Exercise objective – Track down the lines that contain "objects" and copy them.

Data start

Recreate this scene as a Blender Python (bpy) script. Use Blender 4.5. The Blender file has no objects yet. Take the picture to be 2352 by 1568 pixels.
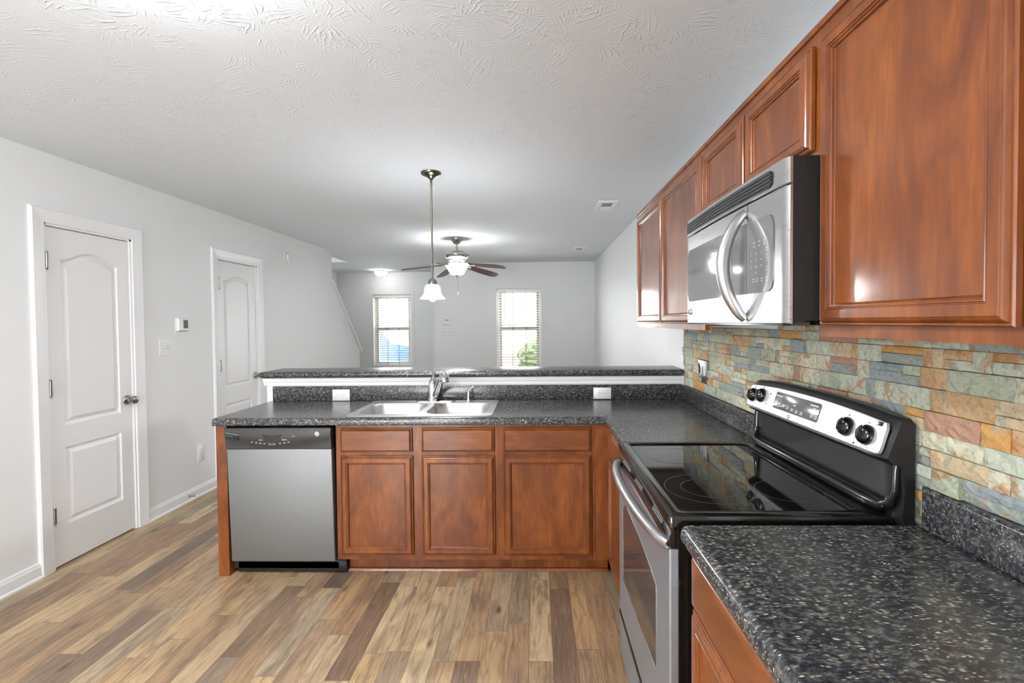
import bpy, bmesh, math, random
from mathutils import Vector, Matrix
random.seed(7)
scene = bpy.context.scene
COL = scene.collection
PI = math.pi

# ---------------------------------------------------------------- camera, light, exposure
F_PX, CXP, CYP = 1108.857, 30.884, -18.768
cam_d = bpy.data.cameras.new('camera')
cam_d.sensor_width = 36.0
cam_d.lens = F_PX * 36.0 / 2352.0
cam_d.shift_x = -CXP / 2352.0
cam_d.shift_y = CYP / 2352.0
cam_d.clip_start = 0.02
cam = bpy.data.objects.new('camera', cam_d)
COL.objects.link(cam)
yaw, pitch, roll = 0.0221, 0.0237, 0.009
fw = Vector((-math.sin(yaw) * math.cos(pitch), math.cos(yaw) * math.cos(pitch), -math.sin(pitch)))
r_ = Vector((math.cos(yaw), math.sin(yaw), 0)); u_ = r_.cross(fw)
r2 = math.cos(roll) * r_ - math.sin(roll) * u_
u2 = math.sin(roll) * r_ + math.cos(roll) * u_
cam.matrix_world = Matrix(((r2.x, u2.x, -fw.x, 0), (r2.y, u2.y, -fw.y, 0), (r2.z, u2.z, -fw.z, 1.444), (0, 0, 0, 1)))
scene.camera = cam

scene.view_settings.view_transform = 'Standard'
scene.view_settings.look = 'None'
scene.view_settings.gamma = 1.0
scene.view_settings.use_curve_mapping = False
scene.view_settings.exposure = 1.74
scene.cycles.use_denoising = True
scene.cycles.max_bounces = 6
scene.cycles.diffuse_bounces = 4
scene.cycles.use_adaptive_sampling = True
scene.cycles.adaptive_threshold = 0.05
scene.cycles.glossy_bounces = 3
scene.cycles.transparent_max_bounces = 8
scene.cycles.sample_clamp_indirect = 6.0
scene.cycles.caustics_reflective = False
scene.cycles.caustics_refractive = False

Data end

Task solution –
Recreate this scene as a Blender Python (bpy) script. Use Blender 4.5. The Blender file has no objects yet. Take the picture to be 2352 by 1568 pixels.
cam = bpy.data.objects.new('camera', cam_d)
COL.objects.link(cam)